Sempre achei palavras algo poderoso. Vivo rodeado delas e não seria o mesmo sem a presença de cada uma. Anoto as que não conheço, as amonto para descrever o que vejo ou vivo, invento significados, estabeleço origens, nos divertimos juntos. Algumas são alegres e saltitantes como eba!, assim seguidas de exclamação. Outras parecem não gostar de movimento, acho mesmo que preferem uma quietude silente, solene e suspirante: falo de saudade. Preguiça é uma palavra que vive bocejando. Correria está sempre apressada, não entendo sua falta fôlego. Fato tem certeza absoluta. Afago é uma palavra genérica para afeto. Parabéns é sorridente. Longe mora em outro lugar. Resposta vive se perguntando. Ausente sente falta de algo. Presente às vezes é presença e noutras, lembrança. Inter quer dizer infância. Amigo não precisa dizer nada. Silêncio mantém a expressão em cárcere privado, mas é mais eloquente sendo voluntário. Alegria é o apelido de Deus. Perdão é o amor retroativo. Tempo é o sempre em movimento. Eterno é qualquer coisa presa no pra sempre. Hoje quer dizer chance única, nascimento, festa, encontro, prece, pão de queijo, coca gelada, chocolate, livro, espaço, comemoração, riso, vida traduzida, caminho seguido. Hoje não é dia de palavra aflita. Esse dia é tudo que ele significa. Como abraço e amor vão junto com quem foi e permanecem com quem fica.

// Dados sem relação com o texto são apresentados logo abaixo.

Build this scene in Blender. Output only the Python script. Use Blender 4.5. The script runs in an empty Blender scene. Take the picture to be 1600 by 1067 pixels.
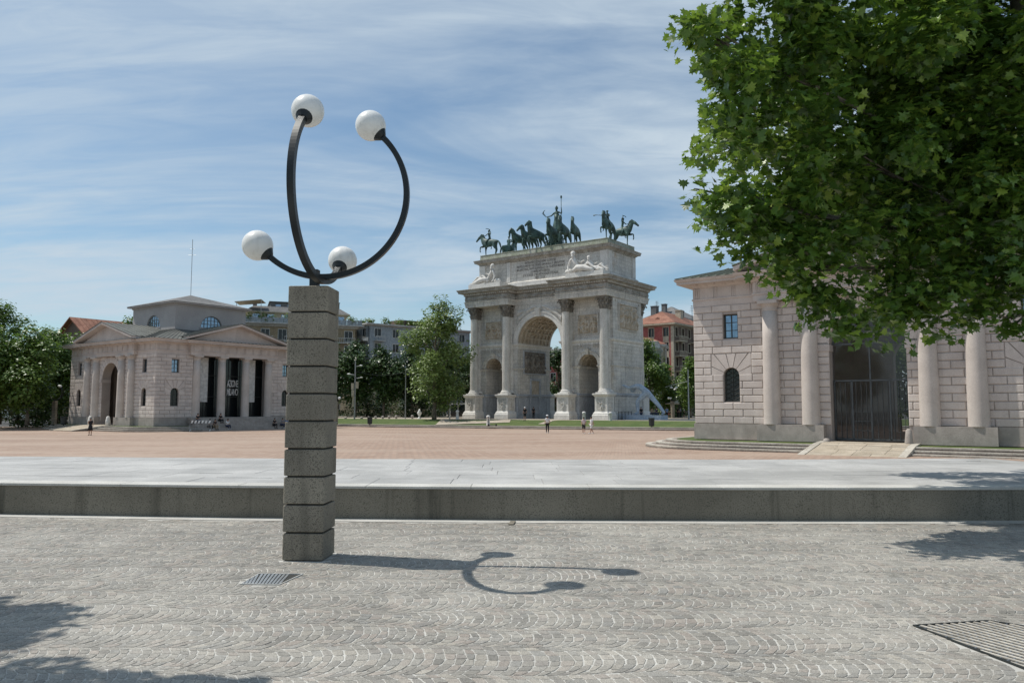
import bpy, bmesh, math, random
from mathutils import Vector, Matrix, Euler
random.seed(7)
R = math.radians
SC = bpy.context.scene
COL = SC.collection

# ------------------------------------------------------------------ camera, sky, sun, exposure
CAMZ = 1.6
F = 1210.0
cam_d = bpy.data.cameras.new('camera')
cam_d.sensor_width = 36.0
cam_d.lens = F / 1600.0 * 36.0
cam_d.clip_start = 0.05
cam_d.clip_end = 6000
cam = bpy.data.objects.new('camera', cam_d)
COL.objects.link(cam)
cam.location = (0, 0, CAMZ)
cam.rotation_euler = (R(90 + 4.82), 0, 0)
SC.camera = cam

SUN_AZ = math.atan2(-0.965, 0.262)      # sun stands to the left, a little ahead of the camera
SUN_EL = R(60)
world = bpy.data.worlds.new('World')
SC.world = world
world.use_nodes = True
wt = world.node_tree
wt.nodes.clear()
def _sky():
    N = wt.nodes.new
    L = wt.links.new
    out = N('ShaderNodeOutputWorld'); bg = N('ShaderNodeBackground')
    sky = N('ShaderNodeTexSky'); sky.sky_type = 'NISHITA'; sky.sun_disc = False
    sky.sun_elevation = SUN_EL; sky.sun_rotation = SUN_AZ
    sky.air_density = 1.0; sky.dust_density = 0.7; sky.ozone_density = 0.9; sky.altitude = 120
    tc = N('ShaderNodeTexCoord')
    sep = N('ShaderNodeSeparateXYZ'); L(tc.outputs['Generated'], sep.inputs[0])
    zc = N('ShaderNodeMath'); zc.operation = 'MAXIMUM'; zc.inputs[1].default_value = 0.03; L(sep.outputs['Z'], zc.inputs[0])
    zo = N('ShaderNodeMath'); zo.operation = 'ADD'; zo.inputs[1].default_value = 0.18; L(zc.outputs[0], zo.inputs[0])
    dx = N('ShaderNodeMath'); dx.operation = 'DIVIDE'; L(sep.outputs['X'], dx.inputs[0]); L(zo.outputs[0], dx.inputs[1])
    dy = N('ShaderNodeMath'); dy.operation = 'DIVIDE'; L(sep.outputs['Y'], dy.inputs[0]); L(zo.outputs[0], dy.inputs[1])
    cmb = N('ShaderNodeCombineXYZ'); L(dx.outputs[0], cmb.inputs['X']); L(dy.outputs[0], cmb.inputs['Y'])
    # broad thin veils
    m1 = N('ShaderNodeMapping'); m1.inputs['Rotation'].default_value = (0, 0, R(-14)); m1.inputs['Scale'].default_value = (0.45, 0.95, 1); m1.inputs['Location'].default_value = (0.2, 0.95, 0)
    L(cmb.outputs[0], m1.inputs['Vector'])
    n1 = N('ShaderNodeTexNoise'); n1.inputs['Scale'].default_value = 1.25; n1.inputs['Detail'].default_value = 7; n1.inputs['Roughness'].default_value = 0.56; n1.inputs['Distortion'].default_value = 0.9
    L(m1.outputs[0], n1.inputs['Vector'])
    r1 = N('ShaderNodeMapRange'); r1.interpolation_type = 'SMOOTHSTEP'; r1.inputs['From Min'].default_value = 0.34; r1.inputs['From Max'].default_value = 0.62; r1.inputs['To Min'].default_value = 0.10; r1.inputs['To Max'].default_value = 0.85
    L(n1.outputs['Fac'], r1.inputs['Value'])
    # fine combed streaks
    m2 = N('ShaderNodeMapping'); m2.inputs['Rotation'].default_value = (0, 0, R(-27)); m2.inputs['Scale'].default_value = (1.1, 3.6, 1)
    L(cmb.outputs[0], m2.inputs['Vector'])
    n2 = N('ShaderNodeTexNoise'); n2.inputs['Scale'].default_value = 2.2; n2.inputs['Detail'].default_value = 8; n2.inputs['Roughness'].default_value = 0.6; n2.inputs['Distortion'].default_value = 0.9
    L(m2.outputs[0], n2.inputs['Vector'])
    r2 = N('ShaderNodeMapRange'); r2.interpolation_type = 'SMOOTHSTEP'; r2.inputs['From Min'].default_value = 0.3; r2.inputs['From Max'].default_value = 0.7; r2.inputs['To Min'].default_value = 0.72; r2.inputs['To Max'].default_value = 1.15
    L(n2.outputs['Fac'], r2.inputs['Value'])
    mu = N('ShaderNodeMath'); mu.operation = 'MULTIPLY'; L(r1.outputs[0], mu.inputs[0]); L(r2.outputs[0], mu.inputs[1]); mu.use_clamp = True
    cl = N('ShaderNodeMix'); cl.data_type = 'RGBA'; cl.inputs[7].default_value = CLOUD_COL
    tn = N('ShaderNodeMix'); tn.data_type = 'RGBA'; tn.blend_type = 'MULTIPLY'; tn.inputs[0].default_value = 1; tn.inputs[7].default_value = (0.86, 1.04, 1.08, 1); L(sky.outputs[0], tn.inputs[6])
    L(mu.outputs[0], cl.inputs[0]); L(tn.outputs[2], cl.inputs[6])
    L(cl.outputs[2], bg.inputs['Color'])
    bg.inputs['Strength'].default_value = SKY_STR
    L(bg.outputs[0], out.inputs['Surface'])
CLOUD_COL = (5.5, 6.5, 7.4, 1)
SKY_STR = 0.118
_sky()
sun_d = bpy.data.lights.new('sun', 'SUN'); sun_d.energy = 5.0; sun_d.angle = R(0.53); sun_d.color = (1.0, 0.955, 0.88)
sun = bpy.data.objects.new('sun', sun_d); COL.objects.link(sun)
SUNV = Vector((math.sin(SUN_AZ) * math.cos(SUN_EL), math.cos(SUN_AZ) * math.cos(SUN_EL), math.sin(SUN_EL)))
sun.rotation_euler = SUNV.to_track_quat('Z', 'Y').to_euler()
sun.location = SUNV * 60
SC.view_settings.view_transform = 'Standard'
SC.view_settings.look = 'None'
SC.view_settings.exposure = -0.22
SC.view_settings.gamma = 1.0
SC.view_settings.use_curve_mapping = False
SC.render.engine = 'CYCLES'
SC.cycles.max_bounces = 6
SC.cycles.diffuse_bounces = 3
SC.cycles.transparent_max_bounces = 8

# ------------------------------------------------------------------ materials
class NT:
    def __init__(s, name):
        s.m = bpy.data.materials.new(name); s.m.use_nodes = True
        s.t = s.m.node_tree; s.t.nodes.clear()
        s.out = s.n('ShaderNodeOutputMaterial'); s.b = s.n('ShaderNodeBsdfPrincipled')
        s.l(s.b.outputs[0], s.out.inputs['Surface'])
        s.geo = s.n('ShaderNodeNewGeometry')
    def n(s, k, **kw):
        x = s.t.nodes.new(k)
        for a, v in kw.items(): setattr(x, a, v)
        return x
    def l(s, a, b): s.t.links.new(a, b)
    def pos(s, rot=(0, 0, 0), scale=(1, 1, 1)):
        mp = s.n('ShaderNodeMapping'); mp.inputs['Rotation'].default_value = rot; mp.inputs['Scale'].default_value = scale
        s.l(s.geo.outputs['Position'], mp.inputs['Vector']); return mp.outputs[0]
    def noise(s, vec, scale, detail=4, rough=0.55, dist=0.0):
        x = s.n('ShaderNodeTexNoise'); x.inputs['Scale'].default_value = scale; x.inputs['Detail'].default_value = detail
        x.inputs['Roughness'].default_value = rough; x.inputs['Distortion'].default_value = dist
        s.l(vec, x.inputs['Vector']); return x.outputs['Fac']
    def rng(s, v, a, b, c=0.0, d=1.0):
        x = s.n('ShaderNodeMapRange'); x.interpolation_type = 'SMOOTHSTEP'
        for k, q in (('From Min', a), ('From Max', b), ('To Min', c), ('To Max', d)): x.inputs[k].default_value = q
        s.l(v, x.inputs['Value']); return x.outputs[0]
    def mix(s, f, a, b, mode='MIX'):
        x = s.n('ShaderNodeMix'); x.data_type = 'RGBA'; x.blend_type = mode
        if isinstance(f, (int, float)): x.inputs[0].default_value = f
        else: s.l(f, x.inputs[0])
        for i, c in ((6, a), (7, b)):
            if isinstance(c, tuple): x.inputs[i].default_value = (*c[:3], 1)
            else: s.l(c, x.inputs[i])
        return x.outputs[2]
    def math(s, op, a, b):
        x = s.n('ShaderNodeMath', operation=op)
        for i, c in ((0, a), (1, b)):
            if isinstance(c, (int, float)): x.inputs[i].default_value = c
            else: s.l(c, x.inputs[i])
        return x.outputs[0]
    def bump(s, h, strength=0.3, dist=0.02):
        x = s.n('ShaderNodeBump'); x.inputs['Strength'].default_value = strength; x.inputs['Distance'].default_value = dist
        s.l(h, x.inputs['Height']); s.l(x.outputs[0], s.b.inputs['Normal'])
    def fin(s, col=None, rough=0.8, metal=0.0, spec=0.3):
        if col is not None:
            if isinstance(col, tuple): s.b.inputs['Base Color'].default_value = (*col[:3], 1)
            else: s.l(col, s.b.inputs['Base Color'])
        if isinstance(rough, (int, float)): s.b.inputs['Roughness'].default_value = rough
        else: s.l(rough, s.b.inputs['Roughness'])
        s.b.inputs['Metallic'].default_value = metal
        s.b.inputs['Specular IOR Level'].default_value = spec
        return s.m
    def orand(s): return s.n('ShaderNodeObjectInfo').outputs['Random']
    def irand(s): return s.geo.outputs['Random Per Island']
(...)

Por hoje, direi não às canções cansadas e tristes. Então, talvez, possa caminhar tranquilo pelas horas e suas pressas, abrandando gestos e silenciando o passado. Antes, isso é importante, será precioso agradecer aos dias que se foram por tudo o que foram, permitindo que partam felizes e em paz consigo mesmos.
Estarei só e livre do que não me pertença e de qualquer coisa que me possua. Lembranças, pessoas, expectativas, razões absolutas, autopiedade e certezas gerais. Indulgências, heroísmos, menosprezos, pesos, esperas e esperanças. Seremos eu e minhas travessias, contos e canções, menos as cansadas e tristes.
Vou olhar com carinho eterno para todo tipo de existência. Permanecermos conectados pelo entendimento gentil sobre tudo que não foi compreendido em seu valor, importância ou dimensão. Conhecerei a mim mesmo, despertando assim a humanidade com canções que não sejam cansadas e tristes.
Por hoje, libero sentimentos prisioneiros. Desamotinados e reconhecidos em sua sinceridade e existência, terão direito pleno às primaveras, se forem esses os seus desejos. É a estação dos reinícios e ali marcharão na plenitude dos reconciliados, se transformando em trilhas, cometas ou canções, mas não as cansadas ou tristes, que terão um destino mais nobre pelo tanto que significaram.
Seus acordes acordarão um universo esquecido, povoando de ritmo uma nota antiga, primária, essencial. Despertadas, serão inspirações itinerantes, parindo (descansadas e alegres) as canções que não puderam nascer antes.
Começa do nada, o tempo seco, a terra inerte e cheia de pó. Primeiro, a brisa chega (leve, dançante e alegre, como as almas amantes). Em seguida, acontece um encontro inexplicável. É a saudade, até então exilada no céu, que se lança ao chão que só conhecia -até ali- o pó e nisso acreditava. O que ocorre é o encontro dos contrários, libertando o silêncio da escravidão das palavras. É um momento oceânico, gota a gota. Uma conversa entre a vida e seus extremos. Acontece naquele momento em que a chuva ainda não começou, mas já é chuva. Ocorre na precisa hora em que a terra recebe um líquido inesperado e agradece, num sorriso só aberto aos atentos de todos os sentidos. Quando a água toca a terra, nasce algo que é a soma das duas. É uma canção, um presente, a calma vestida de urgente, o eterno do amor revelado num instante. Uns chamam de chuva. Eu chamo de sempre.